Official Ken Sugimori art of Farfetch'd. |
Okay, first things first: let's take a look at Farfetch'd's concept. It's a duck. That much is obvious, at least. It's a tasty duck at that, because Farfetch'd is a delicacy and makes for a delicous meal, especially when cooked with leek. Now, let it be the case that Farfetch'd is always carrying a leek stalk or a spring onion with it in its wings, sometimes fighting over the best sticks with other Farfetch'd. In fact, it is unable to live without one, as it serves as a weapon, nesting material and emergency food source. And its own garnish, apparently, because Farfetch'd is almost extinct due to it being hunted down for food in the first place. Survival of the fittest? Well, Darwin's evolution theory definitely does not apply to Farfetch'd. It does leave food for thought, though (pun intended). I mean, think about it: this means that the Pokémon world is pretty much like our world, in which we keep animals as a pet but also slaughter them in order to consume them. If we assume that there are no ordinary animals in the Pokémon world and the people there also eat other kinds of meat than just Farfetch'd, there is a big chance that Pokémon like Miltank and Tepig are also kept for slaughter. However, with the exception of the occasional wacko, nobody in our world keeps a cow or pig, usually animals kept as livestock, as a pet. Nor would anybody eat their dog, cat, hamster, goldfish or canary, while we're at it. Pokémon, on the other hand, are often regarded as people's friends, pets and even fighting tools. If you take that into account, I'd figure it is hard, and even somewhat callous, to eat a Pokémon you know you can have a strong bond with or you know can be useul in battle. Like I said: food for thought.

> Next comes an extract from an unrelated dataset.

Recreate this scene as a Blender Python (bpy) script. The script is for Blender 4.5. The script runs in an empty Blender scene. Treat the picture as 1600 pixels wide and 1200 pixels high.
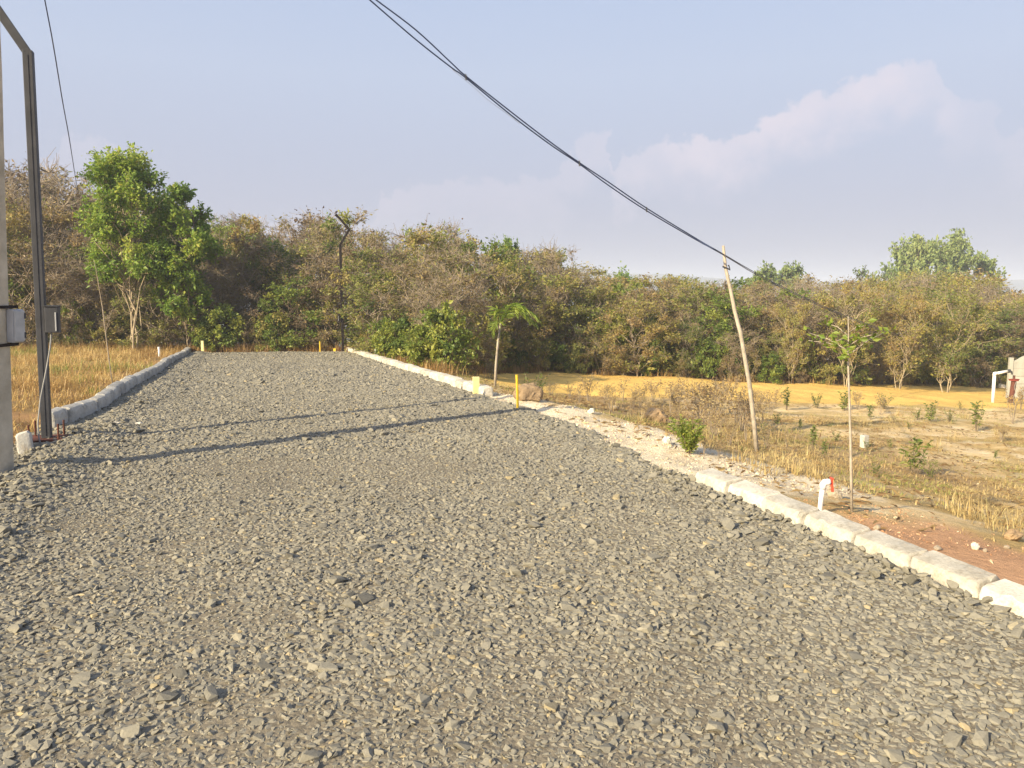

Farfetch'd repeatedly beating Psyduck on the head with its stick. And the poor thing already suffers from severe headaches. |
Farfetch'd is a terrible competitive battler. Heck, it's even disappointing when you use it in a regular playthrough. It does have an interesting flavor to it, though (in this case, pun most definitely intended), and its design and concept are funny enough, so I won't give it a bad rating because of the fact it is absolutely worthless in battle. Now, if you'll excuse me, I suddenly have an inexplicable hunger for Peking duck.